Unfortunately, I Want Revenge's absence means a lessened prospect of a Triple Crown winner this year--although another horse could take it. This is yet another strange aspect of Derby Day: It kicks off a sequence of races, moving first to Pimlico in Baltimore for the Preakness Stakes, then concluding at the Belmont Stakes in New York. From the cradle of American horse culture, with its rolling green hills and tipsy women in pouffy sundresses, the Triple Crown moves swiftly toward it seedy denouement in the suburbs of Gotham, to the cigar-chomping, bent-fedora-and-body-odor betting-man's destiny that horse racing, for all its charm, can never shake off. By the end of the Triple Crown, you kind of want to take a shower.
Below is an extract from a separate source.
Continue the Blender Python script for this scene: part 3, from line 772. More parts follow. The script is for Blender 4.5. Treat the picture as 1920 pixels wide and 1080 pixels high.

But in the beginning, the gooey pageantry tends to overcome the OTB element. The flower of Louisville will hoist their frosty juleps and hope that their makeup doesn't run in the Bluegrass State sunshine. There will be blazers and seersucker and acres of roses. Wagers will be placed. The band will play. The trumpet will sound. The horses will thunder. We will have a winner, as we have since 1875. In times of crisis, we truly need this kind of uniquely American insanity. And so we should give thanks for the Kentucky Derby, in all its twisted glory.

UPDATE: A commenter pointed out rightly that just because the favorite horse is out, that doesn't mean no Triple Crown. I think it's less likely, but you never know. Anyway, I've corrected.